WHAT YOU ARE ASKED TO DO
List all lines in the material below that contain "script".

Entries with scene source code:
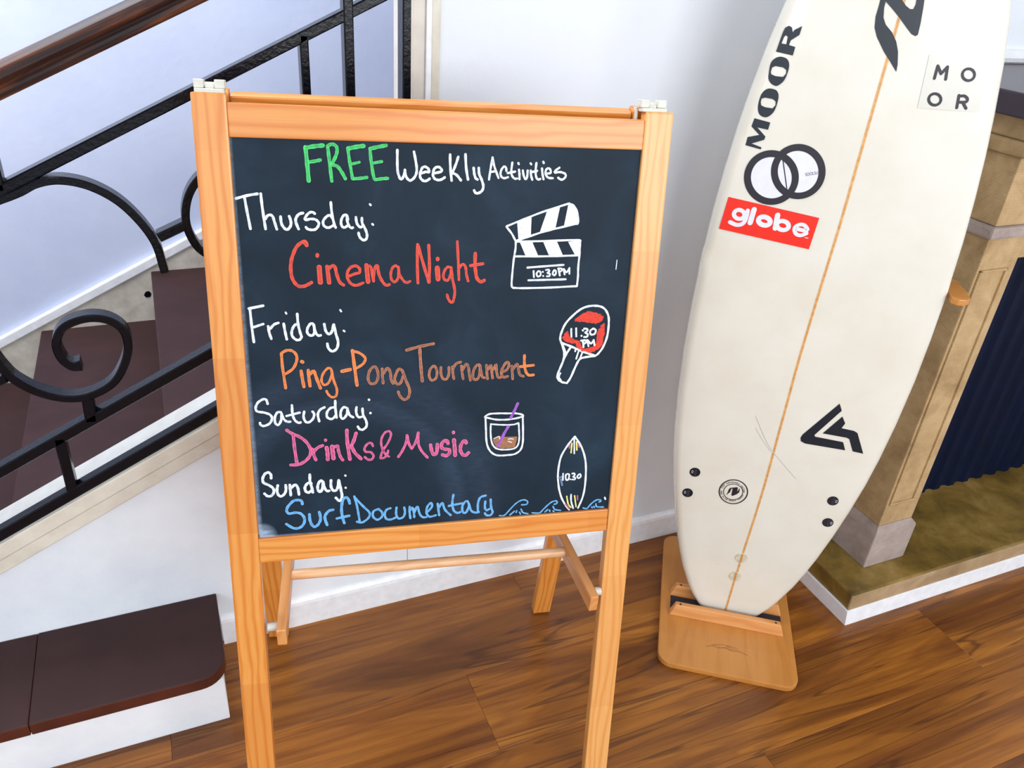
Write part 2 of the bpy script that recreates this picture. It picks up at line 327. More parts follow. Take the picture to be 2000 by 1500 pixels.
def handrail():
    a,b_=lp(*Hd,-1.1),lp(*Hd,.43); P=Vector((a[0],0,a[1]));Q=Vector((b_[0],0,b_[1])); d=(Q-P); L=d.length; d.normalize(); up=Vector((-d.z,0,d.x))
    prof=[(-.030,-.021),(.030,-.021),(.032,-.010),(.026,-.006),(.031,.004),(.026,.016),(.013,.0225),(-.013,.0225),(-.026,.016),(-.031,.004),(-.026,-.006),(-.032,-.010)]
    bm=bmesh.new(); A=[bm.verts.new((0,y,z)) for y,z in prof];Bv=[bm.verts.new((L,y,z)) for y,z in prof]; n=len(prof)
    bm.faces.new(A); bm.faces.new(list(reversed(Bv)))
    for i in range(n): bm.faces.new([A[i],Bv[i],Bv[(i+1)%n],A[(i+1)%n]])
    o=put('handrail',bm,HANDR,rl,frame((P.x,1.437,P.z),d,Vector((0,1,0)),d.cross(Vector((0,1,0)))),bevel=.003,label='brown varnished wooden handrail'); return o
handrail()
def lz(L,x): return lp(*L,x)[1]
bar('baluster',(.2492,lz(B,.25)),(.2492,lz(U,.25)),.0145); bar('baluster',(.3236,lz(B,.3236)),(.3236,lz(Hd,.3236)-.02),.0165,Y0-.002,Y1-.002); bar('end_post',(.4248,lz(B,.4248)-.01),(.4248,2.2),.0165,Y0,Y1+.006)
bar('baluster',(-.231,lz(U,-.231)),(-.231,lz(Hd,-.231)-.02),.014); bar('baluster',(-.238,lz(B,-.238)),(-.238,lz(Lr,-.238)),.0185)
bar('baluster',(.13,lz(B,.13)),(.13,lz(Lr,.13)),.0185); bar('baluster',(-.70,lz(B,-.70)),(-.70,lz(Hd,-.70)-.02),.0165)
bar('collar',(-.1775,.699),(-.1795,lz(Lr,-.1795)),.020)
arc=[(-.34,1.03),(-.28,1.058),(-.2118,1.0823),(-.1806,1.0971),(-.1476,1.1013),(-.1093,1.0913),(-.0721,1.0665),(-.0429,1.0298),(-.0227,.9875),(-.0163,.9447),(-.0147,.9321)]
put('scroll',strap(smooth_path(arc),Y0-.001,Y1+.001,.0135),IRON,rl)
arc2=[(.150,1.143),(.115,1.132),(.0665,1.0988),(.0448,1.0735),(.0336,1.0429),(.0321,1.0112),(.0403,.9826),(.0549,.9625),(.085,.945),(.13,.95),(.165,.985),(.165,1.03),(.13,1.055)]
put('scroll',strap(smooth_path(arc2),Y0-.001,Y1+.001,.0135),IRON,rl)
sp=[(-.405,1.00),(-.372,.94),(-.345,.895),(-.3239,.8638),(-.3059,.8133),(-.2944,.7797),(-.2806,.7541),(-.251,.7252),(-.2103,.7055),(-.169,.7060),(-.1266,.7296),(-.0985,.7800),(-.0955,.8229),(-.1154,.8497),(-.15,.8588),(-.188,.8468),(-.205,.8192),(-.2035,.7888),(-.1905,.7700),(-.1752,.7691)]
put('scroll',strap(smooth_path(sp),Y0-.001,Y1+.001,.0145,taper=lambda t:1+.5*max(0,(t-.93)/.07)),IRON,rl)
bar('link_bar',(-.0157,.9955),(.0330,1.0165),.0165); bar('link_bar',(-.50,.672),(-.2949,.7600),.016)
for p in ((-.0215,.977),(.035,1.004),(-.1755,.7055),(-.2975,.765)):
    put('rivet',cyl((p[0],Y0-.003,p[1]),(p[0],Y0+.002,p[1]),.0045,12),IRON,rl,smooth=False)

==

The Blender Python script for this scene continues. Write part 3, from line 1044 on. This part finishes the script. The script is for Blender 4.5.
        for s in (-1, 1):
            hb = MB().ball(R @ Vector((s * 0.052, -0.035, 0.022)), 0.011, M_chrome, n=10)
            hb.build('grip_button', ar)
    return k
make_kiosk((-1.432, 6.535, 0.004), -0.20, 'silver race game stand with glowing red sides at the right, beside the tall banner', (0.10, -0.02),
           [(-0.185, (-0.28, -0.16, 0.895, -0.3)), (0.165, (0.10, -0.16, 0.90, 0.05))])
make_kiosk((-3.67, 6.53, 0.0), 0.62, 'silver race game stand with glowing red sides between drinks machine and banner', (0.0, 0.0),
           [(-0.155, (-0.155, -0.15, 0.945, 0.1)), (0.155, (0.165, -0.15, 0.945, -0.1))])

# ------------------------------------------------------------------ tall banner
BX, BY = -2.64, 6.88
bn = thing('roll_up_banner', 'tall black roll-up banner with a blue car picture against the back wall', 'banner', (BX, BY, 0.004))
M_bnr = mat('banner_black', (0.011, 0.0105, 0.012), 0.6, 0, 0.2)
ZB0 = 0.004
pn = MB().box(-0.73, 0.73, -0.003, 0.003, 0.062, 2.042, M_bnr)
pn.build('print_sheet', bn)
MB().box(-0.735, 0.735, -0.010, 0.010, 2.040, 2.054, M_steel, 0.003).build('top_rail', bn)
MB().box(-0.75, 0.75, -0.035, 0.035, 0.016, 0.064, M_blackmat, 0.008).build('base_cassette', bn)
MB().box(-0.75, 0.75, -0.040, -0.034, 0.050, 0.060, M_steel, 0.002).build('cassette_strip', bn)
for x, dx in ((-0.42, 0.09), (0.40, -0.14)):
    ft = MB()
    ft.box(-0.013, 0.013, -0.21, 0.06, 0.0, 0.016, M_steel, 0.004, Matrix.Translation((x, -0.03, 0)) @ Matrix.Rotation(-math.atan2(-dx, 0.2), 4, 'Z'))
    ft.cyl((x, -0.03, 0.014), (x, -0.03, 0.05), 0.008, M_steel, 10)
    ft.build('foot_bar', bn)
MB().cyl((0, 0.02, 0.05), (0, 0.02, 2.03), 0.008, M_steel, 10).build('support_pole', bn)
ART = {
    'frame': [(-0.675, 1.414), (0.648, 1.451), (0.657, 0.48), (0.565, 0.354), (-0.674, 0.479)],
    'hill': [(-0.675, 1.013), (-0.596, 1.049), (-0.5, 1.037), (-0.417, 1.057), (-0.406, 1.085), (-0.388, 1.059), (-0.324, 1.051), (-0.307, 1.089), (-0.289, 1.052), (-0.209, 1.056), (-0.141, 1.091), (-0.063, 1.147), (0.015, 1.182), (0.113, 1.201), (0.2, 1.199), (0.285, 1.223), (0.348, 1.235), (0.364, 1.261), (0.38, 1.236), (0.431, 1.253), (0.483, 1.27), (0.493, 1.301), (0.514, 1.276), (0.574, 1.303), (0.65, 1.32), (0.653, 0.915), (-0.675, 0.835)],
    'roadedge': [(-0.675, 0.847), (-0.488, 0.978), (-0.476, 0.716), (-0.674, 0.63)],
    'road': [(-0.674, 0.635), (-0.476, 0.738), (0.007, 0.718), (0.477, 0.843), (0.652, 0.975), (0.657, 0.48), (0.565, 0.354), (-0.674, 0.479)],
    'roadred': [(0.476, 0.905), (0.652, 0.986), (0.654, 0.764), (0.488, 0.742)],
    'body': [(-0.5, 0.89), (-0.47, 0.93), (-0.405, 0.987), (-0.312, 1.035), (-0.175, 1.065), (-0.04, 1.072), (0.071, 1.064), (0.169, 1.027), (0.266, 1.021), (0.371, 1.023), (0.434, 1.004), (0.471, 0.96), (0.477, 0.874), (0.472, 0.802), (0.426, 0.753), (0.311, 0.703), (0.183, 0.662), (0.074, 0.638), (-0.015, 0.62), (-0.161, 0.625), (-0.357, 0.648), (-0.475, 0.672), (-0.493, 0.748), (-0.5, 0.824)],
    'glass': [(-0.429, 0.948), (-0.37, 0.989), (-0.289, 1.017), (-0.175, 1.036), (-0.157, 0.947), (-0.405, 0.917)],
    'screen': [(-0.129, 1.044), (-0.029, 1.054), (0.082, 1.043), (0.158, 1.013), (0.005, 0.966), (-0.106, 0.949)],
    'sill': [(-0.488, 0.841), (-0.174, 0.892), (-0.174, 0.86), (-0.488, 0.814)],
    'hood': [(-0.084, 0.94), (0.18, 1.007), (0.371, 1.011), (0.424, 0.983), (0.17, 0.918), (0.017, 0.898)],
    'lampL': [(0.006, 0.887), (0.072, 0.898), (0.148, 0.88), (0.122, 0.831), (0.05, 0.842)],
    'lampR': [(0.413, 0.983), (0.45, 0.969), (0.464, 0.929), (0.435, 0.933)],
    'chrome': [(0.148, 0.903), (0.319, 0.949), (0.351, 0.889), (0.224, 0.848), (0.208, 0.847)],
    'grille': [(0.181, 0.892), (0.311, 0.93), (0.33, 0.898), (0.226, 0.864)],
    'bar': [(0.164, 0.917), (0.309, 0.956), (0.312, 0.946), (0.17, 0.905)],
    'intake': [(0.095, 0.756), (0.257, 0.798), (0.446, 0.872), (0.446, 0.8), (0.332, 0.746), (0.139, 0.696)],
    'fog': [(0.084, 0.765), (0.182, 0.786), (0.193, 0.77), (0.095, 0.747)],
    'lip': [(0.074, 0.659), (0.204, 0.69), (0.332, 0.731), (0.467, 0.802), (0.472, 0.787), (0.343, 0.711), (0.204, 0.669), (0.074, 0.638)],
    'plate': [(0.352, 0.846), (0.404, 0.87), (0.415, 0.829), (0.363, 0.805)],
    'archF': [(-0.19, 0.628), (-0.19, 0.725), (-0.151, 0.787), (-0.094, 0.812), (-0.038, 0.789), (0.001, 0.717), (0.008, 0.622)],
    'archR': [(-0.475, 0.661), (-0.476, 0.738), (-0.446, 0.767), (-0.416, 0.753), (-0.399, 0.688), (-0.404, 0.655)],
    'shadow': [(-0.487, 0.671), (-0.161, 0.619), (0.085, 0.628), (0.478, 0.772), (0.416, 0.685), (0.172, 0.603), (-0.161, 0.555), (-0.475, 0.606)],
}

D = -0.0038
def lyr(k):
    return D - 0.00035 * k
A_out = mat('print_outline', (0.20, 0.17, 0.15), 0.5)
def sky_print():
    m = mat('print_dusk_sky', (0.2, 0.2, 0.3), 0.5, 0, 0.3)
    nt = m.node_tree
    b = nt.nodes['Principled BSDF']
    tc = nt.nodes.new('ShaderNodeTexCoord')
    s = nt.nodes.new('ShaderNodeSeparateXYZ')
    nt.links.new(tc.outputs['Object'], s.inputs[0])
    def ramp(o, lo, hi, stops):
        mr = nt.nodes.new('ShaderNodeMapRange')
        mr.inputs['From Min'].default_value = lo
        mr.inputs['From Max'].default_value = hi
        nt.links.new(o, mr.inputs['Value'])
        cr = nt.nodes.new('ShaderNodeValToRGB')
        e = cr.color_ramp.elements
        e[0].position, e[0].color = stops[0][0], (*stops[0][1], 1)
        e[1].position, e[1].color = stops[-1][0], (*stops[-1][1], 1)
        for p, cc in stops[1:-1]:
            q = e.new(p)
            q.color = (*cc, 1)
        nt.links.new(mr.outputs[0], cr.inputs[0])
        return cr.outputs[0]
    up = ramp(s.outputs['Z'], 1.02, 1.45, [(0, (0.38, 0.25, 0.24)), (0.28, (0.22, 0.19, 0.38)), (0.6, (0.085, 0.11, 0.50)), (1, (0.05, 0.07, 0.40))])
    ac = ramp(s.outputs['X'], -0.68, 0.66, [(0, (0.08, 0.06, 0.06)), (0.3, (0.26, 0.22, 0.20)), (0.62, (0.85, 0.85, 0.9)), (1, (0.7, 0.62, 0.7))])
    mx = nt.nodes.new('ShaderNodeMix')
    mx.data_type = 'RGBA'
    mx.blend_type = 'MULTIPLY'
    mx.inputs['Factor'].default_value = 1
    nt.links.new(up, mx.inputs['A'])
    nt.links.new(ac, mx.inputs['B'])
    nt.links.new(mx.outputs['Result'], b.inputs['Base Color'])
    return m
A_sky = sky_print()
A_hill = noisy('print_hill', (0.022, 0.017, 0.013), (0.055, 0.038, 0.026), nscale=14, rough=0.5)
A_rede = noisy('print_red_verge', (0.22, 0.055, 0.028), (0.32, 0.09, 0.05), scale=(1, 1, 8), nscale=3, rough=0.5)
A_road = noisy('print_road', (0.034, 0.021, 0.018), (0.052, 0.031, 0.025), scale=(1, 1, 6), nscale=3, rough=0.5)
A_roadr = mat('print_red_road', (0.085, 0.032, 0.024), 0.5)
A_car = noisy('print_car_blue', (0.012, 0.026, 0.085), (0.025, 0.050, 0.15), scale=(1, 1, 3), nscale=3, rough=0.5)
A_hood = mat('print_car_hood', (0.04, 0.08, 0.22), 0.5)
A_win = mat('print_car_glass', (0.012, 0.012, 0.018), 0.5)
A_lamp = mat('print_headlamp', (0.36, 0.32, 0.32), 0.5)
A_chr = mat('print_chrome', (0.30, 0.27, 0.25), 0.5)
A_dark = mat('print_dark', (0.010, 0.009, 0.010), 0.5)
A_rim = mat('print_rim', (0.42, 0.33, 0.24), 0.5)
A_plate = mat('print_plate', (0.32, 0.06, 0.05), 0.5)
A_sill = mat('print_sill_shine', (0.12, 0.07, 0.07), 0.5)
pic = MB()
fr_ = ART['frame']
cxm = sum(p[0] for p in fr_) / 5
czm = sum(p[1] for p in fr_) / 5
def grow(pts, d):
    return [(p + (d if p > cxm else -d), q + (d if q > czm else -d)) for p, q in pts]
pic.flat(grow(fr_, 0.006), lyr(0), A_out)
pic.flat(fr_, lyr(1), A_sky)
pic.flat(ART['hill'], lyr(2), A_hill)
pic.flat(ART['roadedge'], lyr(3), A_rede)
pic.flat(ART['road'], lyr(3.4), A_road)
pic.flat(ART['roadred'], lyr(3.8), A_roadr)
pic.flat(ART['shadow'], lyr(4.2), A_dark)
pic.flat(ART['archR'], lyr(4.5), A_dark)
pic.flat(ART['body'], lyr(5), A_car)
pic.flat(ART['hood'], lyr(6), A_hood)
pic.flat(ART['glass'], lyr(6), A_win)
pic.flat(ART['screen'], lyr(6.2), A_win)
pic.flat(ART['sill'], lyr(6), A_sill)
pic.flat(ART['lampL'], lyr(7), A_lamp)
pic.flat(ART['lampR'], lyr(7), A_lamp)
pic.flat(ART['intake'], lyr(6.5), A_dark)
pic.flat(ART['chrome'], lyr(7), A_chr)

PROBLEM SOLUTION
Write part 2 of the bpy script that recreates this picture. It picks up at line 327. More parts follow. Take the picture to be 2000 by 1500 pixels.
The Blender Python script for this scene continues. Write part 3, from line 1044 on. This part finishes the script. The script is for Blender 4.5.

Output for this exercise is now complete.